Pagar as contas em dia se tornou um martírio para milhares de famílias. Com a recessão se aprofundando, o desemprego em disparada e a renda sendo corroída pela inflação, não há mais como acomodar as dívidas no orçamento. Mesmo despesas básicas, como a escola dos filhos, o plano de saúde, o condomínio de casa, a luz e a água, estão sendo deixadas de lado ou cortadas de vez. Nos lares de renda mais baixa, a situação é tão dramática que os recursos que entram só conseguem bancar a comida que vai para a mesa. Não dá mais para esticar o dinheiro.
“As famílias estão no limite”, diz o economista-chefe da Opus Investimentos, José Márcio Camargo.
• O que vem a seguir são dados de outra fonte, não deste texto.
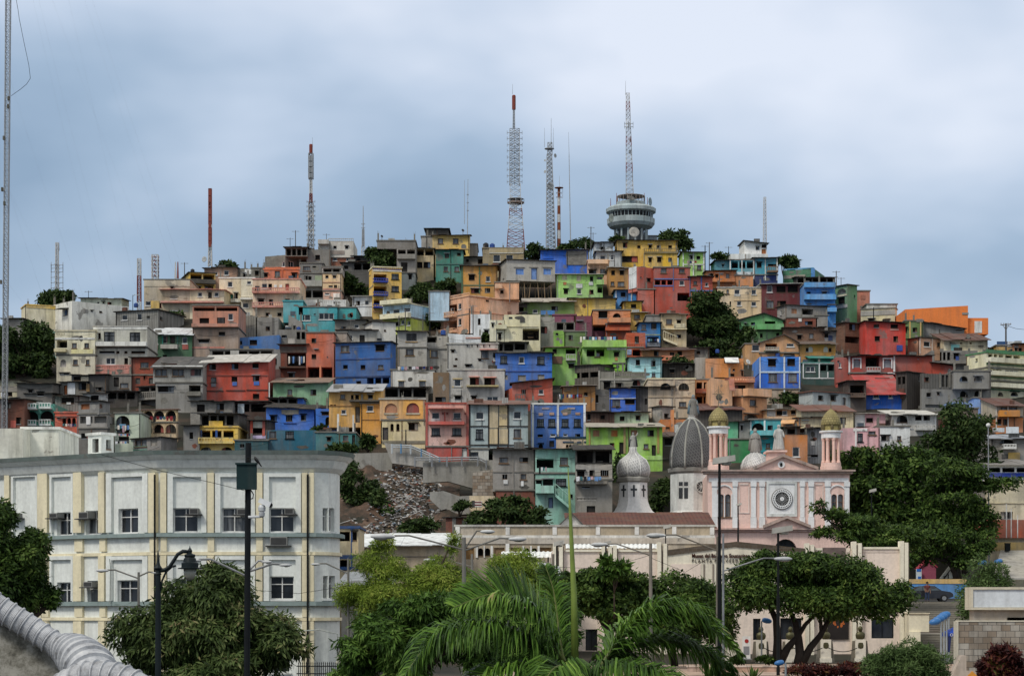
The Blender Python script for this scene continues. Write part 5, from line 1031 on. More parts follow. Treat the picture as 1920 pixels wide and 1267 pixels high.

O que mais preocupa é que não há perspectiva de melhora à vista. Os especialistas são unânimes em dizer que, com o acirramento da crise política e a abertura do processo de impeachment contra a presidente Dilma Rousseff, o que já está ruim ficará pior. Mais gente será demitida, o salário continuará encolhendo, a inflação permanecerá distante do limite de tolerância previsto em lei, de 6,5%, e os juros, em patamares insuportáveis. É o pior ambiente para as famílias, especialmente as de menor poder aquisitivo.
Nas escolas particulares, a reclamação é geral. A taxa média de inadimplência subiu 50% nos últimos 12 meses. Saltou de 8% para 12%, segundo a Federação Nacional das Escolas Particulares (Fenep). O calote nos condomínios chegou a 13%, mais que o dobro da média histórica, de 6%, de acordo com a Associação Brasileira das Administradoras de Imóveis (Abadi). E o atraso no pagamento das tarifas de água e luz aumentou até 17% no país – foi o que ocorreu na Região Sul, conforme dados do Serviço de Proteção ao Crédito (SPC). São números sem precedentes em mais de uma década em meia, período em que o controle da inflação permitiu a incorporação de pelo menos 40 milhões de pessoas ao mercado de consumo — quase uma Espanha. “Boa parte da riqueza construída nesse período evaporou”, reconhece o economista Ricardo Rocha, professor da escola de negócios Insper.
Carmargo, da Opus Investimentos, é enfático: “Quando a renda aumenta, o padrão de vida melhora. Agora, vivemos um processo inverso. Muitas pessoas estão sofrendo diante de um quadro econômico dificílimo”. Para ele, as mais prejudicadas são as pessoas que relutam em cortar gastos.
Dados do Banco Central mostram que mais de 3 milhões de pessoas que haviam ascendido socialmente nos últimos anos foram empurradas novamente à pobreza. É possível que contingente semelhante seja punido em 2016, quando Produto Interno Bruto (PIB) deve encolher pelo menos 4%. Não é só. Muitos dos que ficaram desempregados perderam os planos da saúde. Nos cálculos do Instituto de Estudos de Saúde Suplementar (IESS), 776 mil pessoas ficaram sem cobertura no ano passado. Muitos deles, por inadimplência. Pelas regras da Agência Nacional de Saúde Suplementar (ANS), após 60 dias de atraso no pagamento, o convênio pode suspender os serviços desde que comunique o cliente com antecedência. Para Ricardo Rocha, a combinação perversa entre perda de renda e desemprego motiva o calote. Na visão dele, depois de anos de prosperidade, os brasileiros não se prepararam para a crise.